-- Problem --
Retype the opening lines of the data exactly, stopping after the line that contains "# road heading". Skip every picture.

— START OF Dataset section —

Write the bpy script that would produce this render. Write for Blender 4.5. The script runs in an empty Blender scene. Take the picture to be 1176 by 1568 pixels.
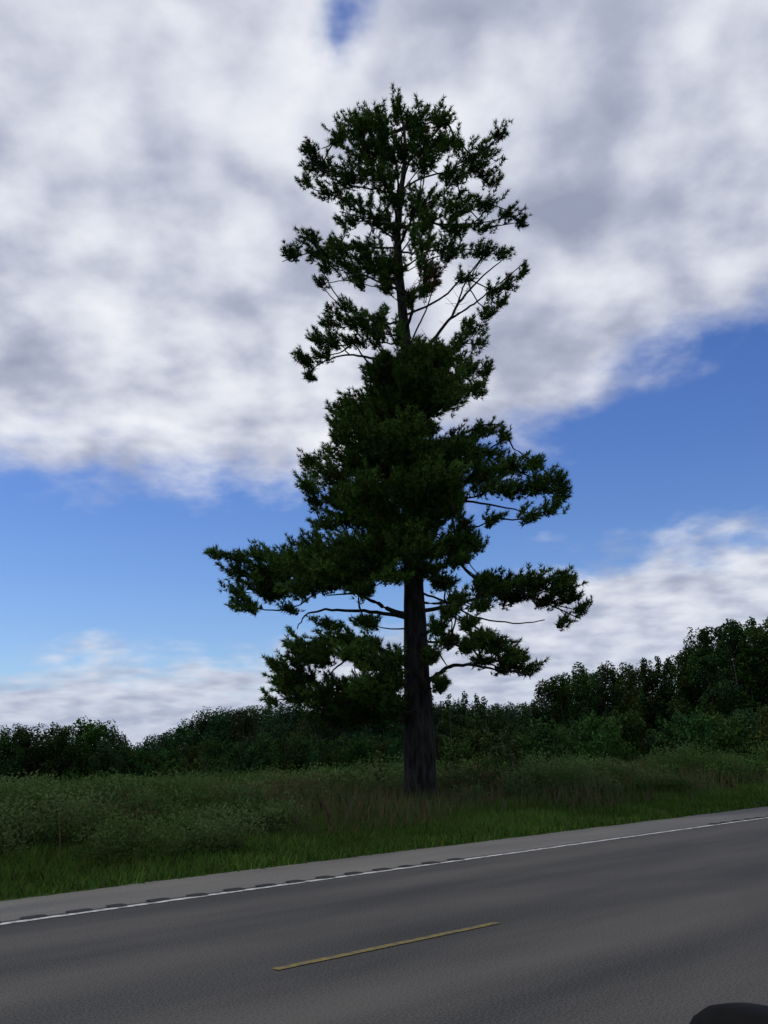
import bpy, bmesh, math, random
import numpy as np
from mathutils import Matrix, Vector
random.seed(7); rng=np.random.default_rng(7)
scene=bpy.context.scene
scene.view_settings.view_transform='Standard'; scene.view_settings.look='None'; scene.view_settings.exposure=0
EYE=1.5; PITCH=math.radians(15.08); ROLL=math.radians(1.5); FOC=1358.0
sp,cp=math.sin(PITCH),math.cos(PITCH); sr,cr=math.sin(ROLL),math.cos(ROLL)
RD=math.radians(41.0); cR,sR=math.cos(RD),math.sin(RD)     # road heading

# ---------- survey: sighting (bearing units) + distance  ->  world metres
def survey(a,b,D):
    u=(a-588)/FOC; v=(784-b)/FOC
    u2=u*cr+v*sr; v2=-u*sr+v*cr
    t=D/(cp-v2*sp)
    return np.array([u2*t, D, EYE+t*(sp+v2*cp)]), t/FOC
def road_xy(s,n): return s*cR-n*sR, s*sR+n*cR
def ground_z(x,y):
    x=np.asarray(x,float); y=np.asarray(y,float)
    q=-x*sR+y*cR-10.92
    return np.interp(q,[-1e5,0,2.0,8,16,45,90,200,1e5],[0,0,-.10,-.22,-.5,-1.35,-2.4,-2.8,-2.8])
TBX,TBY=.79,25.0
def near_trunk(x,y):   # 1 close in front of the big pine, 0 elsewhere
    return np.exp(-(((x-TBX)/3.0)**2+((y-(TBY-2.5))/4.0)**2))

# ---------- numpy value noise
def vnoise(x,y,seed=0):
    xi=np.floor(x).astype(np.int64); yi=np.floor(y).astype(np.int64)
    fx=x-xi; fy=y-yi; fx=fx*fx*(3-2*fx); fy=fy*fy*(3-2*fy)
    def h(a,b):
        n=(a*374761393+b*668265263+seed*1442695)&0xffffffff
        n=((n^(n>>13))*1274126177)&0xffffffff
        return ((n^(n>>16))&0xffff)/65535.0
    return (h(xi,yi)*(1-fx)+h(xi+1,yi)*fx)*(1-fy)+(h(xi,yi+1)*(1-fx)+h(xi+1,yi+1)*fx)*fy

# ---------- mesh helpers
def mk_mesh(name,V,F,C=None,mat=None,smooth=False):
    V=np.ascontiguousarray(V,dtype=np.float32); F=np.ascontiguousarray(F,dtype=np.int32)
    k=F.shape[1]; me=bpy.data.meshes.new(name)
    me.vertices.add(len(V)); me.vertices.foreach_set('co',V.ravel())
    me.loops.add(F.size); me.loops.foreach_set('vertex_index',F.ravel())
    me.polygons.add(len(F)); me.polygons.foreach_set('loop_start',np.arange(len(F),dtype=np.int32)*k)
    me.update(calc_edges=True)
    if C is not None:
        ca=me.color_attributes.new('Col','FLOAT_COLOR','POINT')
        c4=np.ones((len(V),4),np.float32); c4[:,:3]=C; ca.data.foreach_set('color',c4.ravel())
    if smooth: me.polygons.foreach_set('use_smooth',np.ones(len(F),bool))
    ob=bpy.data.objects.new(name,me); scene.collection.objects.link(ob)
    if mat: me.materials.append(mat)
    return ob
def norm(a): return a/np.maximum(np.linalg.norm(a,axis=-1,keepdims=True),1e-9)
def leaves(P,S,C,flat=0.0,asp=.5):
    n=len(P); a=norm(rng.normal(size=(n,3))); r=rng.normal(size=(n,3))
    if flat>0: a[:,2]*=(1-flat); a=norm(a)
    b=norm(np.cross(a,r)); S=S[:,None]
    V=np.stack([P+a*S,P+b*S*asp,P-a*S,P-b*S*asp],1).reshape(-1,3)
    F=np.arange(4*n).reshape(n,4); return V,F,np.repeat(C,4,0)
def tube(path,rad,k=6,cap=True):
    path=np.array(path,float); n=len(path); V=[];F=[]
    for i in range(n):
        d=path[min(i+1,n-1)]-path[max(i-1,0)]; d=d/np.linalg.norm(d)
        ref=np.array([1.,0,0]) if abs(d[0])<.8 else np.array([0,1.,0])
        a=np.cross(d,ref); a/=np.linalg.norm(a); b=np.cross(d,a)
        for j in range(k):
            t=2*math.pi*j/k; V.append(path[i]+rad[i]*(a*math.cos(t)+b*math.sin(t)))
    for i in range(n-1):
        for j in range(k):
            F.append((i*k+j,i*k+(j+1)%k,(i+1)*k+(j+1)%k,(i+1)*k+j))
    return np.array(V),np.array(F)
class Acc:
    def __init__(s): s.V=[];s.F=[];s.C=[];s.n=0
    def add(s,V,F,C=None):
        s.V.append(V); s.F.append(F+s.n); s.n+=len(V)
        if C is not None: s.C.append(C)
    def make(s,name,mat,smooth=False):
        return mk_mesh(name,np.concatenate(s.V),np.concatenate(s.F),np.concatenate(s.C) if s.C else None,mat,smooth)

# ---------- materials
def new_mat(name):
    m=bpy.data.materials.new(name); m.use_nodes=True; nt=m.node_tree
    return m,nt,nt.nodes['Principled BSDF']
def foliage_mat(name,trans=.15):
    m,nt,b=new_mat(name); at=nt.nodes.new('ShaderNodeAttribute'); at.attribute_name='Col'
    nt.nodes.remove(b); df=nt.nodes.new('ShaderNodeBsdfDiffuse'); nt.links.new(at.outputs['Color'],df.inputs['Color'])
    o=nt.nodes['Material Output'].inputs['Surface']
    if trans>0:
        tr=nt.nodes.new('ShaderNodeBsdfTranslucent'); nt.links.new(at.outputs['Color'],tr.inputs['Color'])
        mx=nt.nodes.new('ShaderNodeMixShader'); mx.inputs[0].default_value=trans
        nt.links.new(df.outputs[0],mx.inputs[1]); nt.links.new(tr.outputs[0],mx.inputs[2]); nt.links.new(mx.outputs[0],o)
    else: nt.links.new(df.outputs[0],o)
    return m
def noise_mat(name,c1,c2,scale,rough=.9,bump=0.0,detail=8,coords='Object',stretch=(1,1,1),lo=.35,hi=.65,bd=.02,spec=.25):
    m,nt,b=new_mat(name); N=nt.nodes; L=nt.links
    tc=N.new('ShaderNodeTexCoord'); mp=N.new('ShaderNodeMapping'); mp.inputs['Scale'].default_value=stretch
    L.new(tc.outputs[coords],mp.inputs[0]); nz=N.new('ShaderNodeTexNoise'); nz.inputs['Scale'].default_value=scale; nz.inputs['Detail'].default_value=detail
    L.new(mp.outputs[0],nz.inputs['Vector']); cr_=N.new('ShaderNodeValToRGB')
    cr_.color_ramp.elements[0].position=lo; cr_.color_ramp.elements[0].color=(*c1,1)
    cr_.color_ramp.elements[1].position=hi; cr_.color_ramp.elements[1].color=(*c2,1)
    L.new(nz.outputs['Fac'],cr_.inputs[0]); L.new(cr_.outputs[0],b.inputs['Base Color'])
    b.inputs['Roughness'].default_value=rough; b.inputs['Specular IOR Level'].default_value=spec
    if bump:
        bp=N.new('ShaderNodeBump'); bp.inputs['Strength'].default_value=bump; bp.inputs['Distance'].default_value=bd
        L.new(nz.outputs['Fac'],bp.inputs['Height']); L.new(bp.outputs[0],b.inputs['Normal'])
    return m
M_pine=foliage_mat('pine_needles',0); M_leaf=foliage_mat('leaves',.12); M_weed=foliage_mat('weeds',.42); M_grass=foliage_mat('grass_blades',.3)
M_bark=noise_mat('pine_bark',(.008,.0075,.007),(.036,.033,.029),6,.95,.9,10,'Object',(1.6,1.6,.35),bd=.05,spec=.1)
M_ground=noise_mat('soil_and_grass',(.02,.036,.012),(.045,.07,.022),.8,1,0,8,spec=0)
M_black=noise_mat('black_plastic',(.004,.004,.004),(.006,.006,.006),40,.7,.05,spec=.05)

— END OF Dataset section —

-- Solution to the exercise --
Write the bpy script that would produce this render. Write for Blender 4.5. The script runs in an empty Blender scene. Take the picture to be 1176 by 1568 pixels.
import bpy, bmesh, math, random
import numpy as np
from mathutils import Matrix, Vector
random.seed(7); rng=np.random.default_rng(7)
scene=bpy.context.scene
scene.view_settings.view_transform='Standard'; scene.view_settings.look='None'; scene.view_settings.exposure=0
EYE=1.5; PITCH=math.radians(15.08); ROLL=math.radians(1.5); FOC=1358.0
sp,cp=math.sin(PITCH),math.cos(PITCH); sr,cr=math.sin(ROLL),math.cos(ROLL)
RD=math.radians(41.0); cR,sR=math.cos(RD),math.sin(RD)     # road heading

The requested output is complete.